Evalena Smith: “Just to feel something. Something from my baby.”

Stacey Cameron: “And now, carelessly, someone took his life right where you and I are standing.”

Evalena Smith: “Somebody took my son’s life.”

Stacey Cameron: “When you come back here, does this feel like his final resting place? Or is this even somewhere where you can come and be comfortable and feel like you’re close?”

Evalena Smith: “No. Right now, I feel like he’s not resting. I feel like he’s not resting. And he’s not going to rest until they catch these people who did this to him.”

Stacey Cameron: “And you fear, right now, that police have made no real progress in finding who killed your son?”

Evalena Smith: “None, none. None whatsoever.”

Stacey Cameron: “It’s hard enough, I imagine, for a mother to lose a son. But to hear that he was left here overnight and then found.”

Evalena Smith: “He was found by a passer. They found him 5 something in the morning, on the cold ground. He was alone. He didn’t have no body.”

Stacey Cameron: “Do you think the folks that live in this neighborhood and others that are seeing so much deadly violence in Shreveport understand the grief a mother goes through?”

Evalena Smith: “I don’t think so.”

Stacey Cameron: “When you start to talk about your son and the lack of progress in the case, you go from being sad to getting angry.”

Evalena Smith: “Yes, I’m very angry. What mother wouldn’t be? What mother wouldn’t be angry having to bury her son and would have to ask for help.

“God placed somebody somewhere to see something that happened to my son.”

Stacey Cameron: "So you need someone who saw something to speak out for your son?

Evalena Smith: “Yes, yes, yes.”

Stacey Cameron: “What’s the one thing about your son that you look back on now and will still bring a smile?”

Evalena Smith: “He loved his little nieces and his little nephews."

Stacey Cameron: “He loved his family.”

Evalena Smith: “He was so playful.”

Stacey Cameron: “We hear so often that there are potential witnesses or somebody that knows something, but they don’t stand up and tell police. Why do you think that’s the case.?"
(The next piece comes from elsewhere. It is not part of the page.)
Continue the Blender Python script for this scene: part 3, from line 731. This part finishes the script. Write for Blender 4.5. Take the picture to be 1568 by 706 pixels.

Evalena Smith: “Because they don’t want to be labeled as a snitch. But that’s not snitching.”

Stacey Cameron: “It’s not snitching."

Evalena Smith: “It’s not, it’s not snitching. It’s being concerned.”

Stacey Cameron: “How far away do you feel that you are right now with getting someone to help you solve this crime that took your son?

Evalena Smith: “Far, because I’m just asking for help even with this, to clean this site up. And I can’t even get that. I come out here and I clean this stuff up and it’s just overwhelming.”

Stacey Cameron: “The people watching this tonight that live in these communities, that are seeing this violence, what do they need know? What can they do to help change this?”

Evalena Smith: “They need to speak out. They need to speak out. Because the violence ain’t going until someone stands up and says ‘enough is enough’. This is a hurtful feeling. I wouldn’t wish this on no mother, no mother.

“They left me empty, empty inside. And I want justice. Justice for my child.”

Stacey Cameron: “Do you these people that are pulling the trigger and killing young men even stop to think for a second, what if their mother was in this position that you are now?”

Evalena Smith: “They don’t care. They don’t care.”